[WORK TO COMPLETE] List all lines in the material below that contain "picture".

[AVAILABLE DATA]

* * * * * * *

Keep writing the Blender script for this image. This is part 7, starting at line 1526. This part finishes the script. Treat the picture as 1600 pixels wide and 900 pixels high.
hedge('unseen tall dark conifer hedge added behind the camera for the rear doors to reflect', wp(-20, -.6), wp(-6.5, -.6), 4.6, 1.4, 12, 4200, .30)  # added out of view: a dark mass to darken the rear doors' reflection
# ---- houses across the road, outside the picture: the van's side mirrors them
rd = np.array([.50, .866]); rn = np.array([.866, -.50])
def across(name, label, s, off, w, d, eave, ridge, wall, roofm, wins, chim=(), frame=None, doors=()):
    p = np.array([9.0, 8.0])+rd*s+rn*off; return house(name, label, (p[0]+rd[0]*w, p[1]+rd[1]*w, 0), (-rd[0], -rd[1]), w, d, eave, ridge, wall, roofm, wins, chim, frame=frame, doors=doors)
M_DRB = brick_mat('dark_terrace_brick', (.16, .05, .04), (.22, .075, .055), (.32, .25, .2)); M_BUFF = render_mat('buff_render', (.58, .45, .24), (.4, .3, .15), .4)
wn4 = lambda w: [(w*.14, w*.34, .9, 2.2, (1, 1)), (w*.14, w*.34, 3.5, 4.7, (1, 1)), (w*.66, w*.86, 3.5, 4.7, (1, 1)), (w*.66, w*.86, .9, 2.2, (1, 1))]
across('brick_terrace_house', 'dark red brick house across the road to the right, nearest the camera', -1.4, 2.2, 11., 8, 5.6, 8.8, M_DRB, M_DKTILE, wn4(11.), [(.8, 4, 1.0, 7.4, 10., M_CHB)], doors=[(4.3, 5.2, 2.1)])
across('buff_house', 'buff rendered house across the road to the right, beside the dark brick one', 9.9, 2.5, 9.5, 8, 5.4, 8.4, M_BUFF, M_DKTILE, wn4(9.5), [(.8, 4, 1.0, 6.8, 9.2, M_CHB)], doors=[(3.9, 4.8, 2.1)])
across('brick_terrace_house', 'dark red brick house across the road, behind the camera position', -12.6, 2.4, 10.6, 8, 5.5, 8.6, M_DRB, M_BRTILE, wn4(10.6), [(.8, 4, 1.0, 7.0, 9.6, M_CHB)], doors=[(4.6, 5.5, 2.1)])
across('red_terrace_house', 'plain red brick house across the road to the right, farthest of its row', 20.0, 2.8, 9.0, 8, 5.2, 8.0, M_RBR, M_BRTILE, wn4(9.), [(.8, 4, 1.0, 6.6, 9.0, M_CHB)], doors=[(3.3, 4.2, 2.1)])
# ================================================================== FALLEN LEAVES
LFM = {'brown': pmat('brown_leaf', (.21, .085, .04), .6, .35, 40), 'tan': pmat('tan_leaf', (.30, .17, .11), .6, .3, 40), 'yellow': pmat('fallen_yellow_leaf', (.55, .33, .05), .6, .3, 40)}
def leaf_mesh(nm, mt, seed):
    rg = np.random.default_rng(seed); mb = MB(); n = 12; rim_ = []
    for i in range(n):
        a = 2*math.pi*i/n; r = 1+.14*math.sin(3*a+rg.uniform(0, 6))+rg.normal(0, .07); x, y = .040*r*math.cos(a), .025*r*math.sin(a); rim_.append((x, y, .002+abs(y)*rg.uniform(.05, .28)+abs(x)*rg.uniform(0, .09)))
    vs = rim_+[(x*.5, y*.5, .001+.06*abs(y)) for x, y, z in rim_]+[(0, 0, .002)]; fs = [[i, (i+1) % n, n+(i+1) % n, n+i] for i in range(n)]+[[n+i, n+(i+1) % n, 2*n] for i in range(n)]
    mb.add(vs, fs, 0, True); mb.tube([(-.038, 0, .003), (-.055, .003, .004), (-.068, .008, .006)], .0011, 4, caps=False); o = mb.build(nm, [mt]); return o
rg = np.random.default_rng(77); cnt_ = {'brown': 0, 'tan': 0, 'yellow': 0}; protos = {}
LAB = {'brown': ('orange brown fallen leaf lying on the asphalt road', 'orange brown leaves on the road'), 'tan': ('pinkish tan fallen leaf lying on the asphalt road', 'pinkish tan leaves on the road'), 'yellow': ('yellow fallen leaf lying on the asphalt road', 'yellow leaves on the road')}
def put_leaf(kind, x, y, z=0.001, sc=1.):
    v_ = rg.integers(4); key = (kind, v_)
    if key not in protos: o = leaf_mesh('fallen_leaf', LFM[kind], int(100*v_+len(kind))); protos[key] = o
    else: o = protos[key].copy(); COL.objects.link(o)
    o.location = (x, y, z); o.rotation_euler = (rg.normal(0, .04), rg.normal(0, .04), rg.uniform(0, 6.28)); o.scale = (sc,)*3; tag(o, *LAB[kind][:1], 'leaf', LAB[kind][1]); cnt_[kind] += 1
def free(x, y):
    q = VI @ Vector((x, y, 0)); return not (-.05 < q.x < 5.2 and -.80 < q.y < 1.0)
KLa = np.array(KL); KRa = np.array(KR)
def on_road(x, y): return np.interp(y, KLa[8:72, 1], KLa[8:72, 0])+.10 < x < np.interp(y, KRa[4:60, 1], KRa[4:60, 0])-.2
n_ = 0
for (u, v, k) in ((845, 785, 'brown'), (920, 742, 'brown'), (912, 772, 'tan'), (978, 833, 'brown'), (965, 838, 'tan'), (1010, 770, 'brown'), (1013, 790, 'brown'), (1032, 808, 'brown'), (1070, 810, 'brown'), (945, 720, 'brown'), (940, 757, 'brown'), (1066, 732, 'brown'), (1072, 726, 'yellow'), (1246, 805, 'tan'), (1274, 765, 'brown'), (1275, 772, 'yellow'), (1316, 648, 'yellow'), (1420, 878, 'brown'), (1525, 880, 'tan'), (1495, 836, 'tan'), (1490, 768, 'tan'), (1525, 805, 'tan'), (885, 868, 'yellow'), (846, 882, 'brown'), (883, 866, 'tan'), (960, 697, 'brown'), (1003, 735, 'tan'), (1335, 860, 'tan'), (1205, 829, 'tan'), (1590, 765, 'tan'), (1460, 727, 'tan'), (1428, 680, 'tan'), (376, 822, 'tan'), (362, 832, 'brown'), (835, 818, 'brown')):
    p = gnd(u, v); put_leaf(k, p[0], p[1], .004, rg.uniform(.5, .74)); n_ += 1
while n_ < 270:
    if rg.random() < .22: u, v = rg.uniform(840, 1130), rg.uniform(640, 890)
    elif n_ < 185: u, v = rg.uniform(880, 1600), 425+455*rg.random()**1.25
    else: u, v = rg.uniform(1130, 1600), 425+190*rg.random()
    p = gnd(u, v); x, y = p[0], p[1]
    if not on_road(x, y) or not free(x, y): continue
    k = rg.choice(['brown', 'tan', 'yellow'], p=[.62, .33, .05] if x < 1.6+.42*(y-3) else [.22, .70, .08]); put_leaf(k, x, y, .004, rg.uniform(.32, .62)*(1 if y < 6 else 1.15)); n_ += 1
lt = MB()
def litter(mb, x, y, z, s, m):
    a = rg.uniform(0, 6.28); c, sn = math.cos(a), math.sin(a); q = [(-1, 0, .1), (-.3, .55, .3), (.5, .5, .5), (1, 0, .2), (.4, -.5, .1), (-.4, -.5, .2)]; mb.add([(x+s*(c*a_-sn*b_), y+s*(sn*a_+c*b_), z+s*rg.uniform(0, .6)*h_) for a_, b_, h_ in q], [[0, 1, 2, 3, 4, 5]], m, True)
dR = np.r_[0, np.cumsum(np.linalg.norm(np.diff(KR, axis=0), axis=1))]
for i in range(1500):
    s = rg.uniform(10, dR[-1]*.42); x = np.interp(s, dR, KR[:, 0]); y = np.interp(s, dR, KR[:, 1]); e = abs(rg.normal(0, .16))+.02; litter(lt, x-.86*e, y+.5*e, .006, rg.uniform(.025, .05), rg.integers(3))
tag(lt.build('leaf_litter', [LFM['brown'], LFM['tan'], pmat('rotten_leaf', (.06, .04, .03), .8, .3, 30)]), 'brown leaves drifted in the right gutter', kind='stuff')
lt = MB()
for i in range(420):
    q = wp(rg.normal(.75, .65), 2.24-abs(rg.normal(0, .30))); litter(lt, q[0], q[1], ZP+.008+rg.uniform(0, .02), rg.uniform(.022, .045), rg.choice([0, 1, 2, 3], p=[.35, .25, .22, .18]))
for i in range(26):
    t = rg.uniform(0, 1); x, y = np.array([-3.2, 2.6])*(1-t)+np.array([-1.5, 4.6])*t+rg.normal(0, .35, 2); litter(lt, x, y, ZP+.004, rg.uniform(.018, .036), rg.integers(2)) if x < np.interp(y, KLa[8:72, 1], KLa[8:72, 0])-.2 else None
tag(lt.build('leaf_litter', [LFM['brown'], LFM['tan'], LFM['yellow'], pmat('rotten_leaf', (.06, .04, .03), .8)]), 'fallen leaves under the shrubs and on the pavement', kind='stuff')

* * * * * * *

[FULL SOLUTION]
Keep writing the Blender script for this image. This is part 7, starting at line 1526. This part finishes the script. Treat the picture as 1600 pixels wide and 900 pixels high.
# ---- houses across the road, outside the picture: the van's side mirrors them